Our church has four morning worship services—two lean traditional and two lean contemporary. We’re blessed because our people embrace both styles. They have the flexibility (and spiritual maturity!) to realize there’s a place for all kinds of music in worship. Still, I’d been feeling for some time that we needed to find a way to worship together in a single service.


So last Sunday night we brought everyone into a single service. We called it A Night of Praise and Worship. It wasn’t “traditional” or “contemporary” or something in between. It was simply worship, utilizing a wide variety of styles carefully integrated with each other. And the people loved it.

The pictures you're looking at were taken at the service.

I can’t describe to you how I felt as I saw the people flooding into our worship center. The place was packed out. And when the great worship song, “We Worship You With Praise” broke over the congregation like a wave, I wept. The presence of the Lord was so obvious. The service included Scripture, hymns and praise choruses. Our huge choir was awesome and included many from our Student ministry, singing alongside senior adults. Our Praise Team was fully integrated with our orchestra. Both were amazing. Trumpets playing alongside electric guitars. The lead worshipers in front included people from all ages. 

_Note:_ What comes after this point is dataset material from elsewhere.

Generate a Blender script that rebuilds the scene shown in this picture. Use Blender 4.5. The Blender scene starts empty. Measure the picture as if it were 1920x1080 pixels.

And the congregation? Wow! I’ve never seen so many hands lifted up in a Baptist service. They were so fully engaged that at the end of the 80-mimute service nobody wanted to leave. They stood around in small groups, talking about what they’d just experienced.


The thing I realized that night was that the “Worship Wars” really don’t exist. We manufacture conflict over worship when we lack the imagination to bring together the riches of musical styles in ways that unite people. I’m so grateful to our music leadership that was able to do that. Much more importantly, I’m grateful to the Holy Spirit, who responded to the prayers of many people in giving us that night a worship service that we’ll remember for a long time.